Caller ID, midwives, tobacco, scooters are just a few of the issues covered in many new laws that will go into effect this Thursday (6/27) in Kentucky. 

Although nearly 200 new laws were passed in the state legislature this year, here are some of the more hotly debated ones.

Caller ID: This might help with unwanted spoof and robocalls. House Bill 84 will prohibit phone solicitations that misrepresent the name or telephone number in caller identification services. Fines will be increased upon second offenses and the bill will allow for civil lawsuits against violators.

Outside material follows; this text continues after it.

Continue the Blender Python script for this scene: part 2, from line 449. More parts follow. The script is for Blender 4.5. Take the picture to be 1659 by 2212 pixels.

Concealed Carry: Kentuckians 21 and older will be legally able to possess a firearm will be able to carry a concealed weapon without a license in the same location as people with valid state-issued licenses. According to Senate Bill 150, permitless carry will not be allowed where prohibited by federal law or otherwise prohibited.

Free Speech: Dubbed the "campus free speech bill", House Bill 254 will require the state's public universities to affirm they favor a free marketplace of ideas where speech is not suppressed because it's deemed "offensive, unwise, disagreeable, conservative, liberal, traditional, or radical". The bill will also expand areas known as "free speech zones" on many campuses to any accessible, open, outdoor venue.

Midwives: Senate Bill 84 will recognize, certify, and regulate home birth midwives in Kentucky.

Pregnancy: The Kentucky Pregnant Workers Act clarifies employers' responsibilities when it comes to making reasonable accommodations for pregnant employees. It will be unlawful if an employer does not make reasonable accommodations.

Scooters: House Bill 258 will set operating standards for electric scooters and will allow the machines to legally operate much like bicycles on public streets. Electric scooter speeds cannot exceed 20 mph.

Tobacco: *House Bill 11 will ban the use of tobacco, e-cigarettes, and vaping devices on public school campuses, in school vehicles, and school activities beginning with the 2020-2021 school year. *School districts have up until three years to opt out of the ban if they choose. The districts that do not opt out will be able to set the penalties for violating the ban.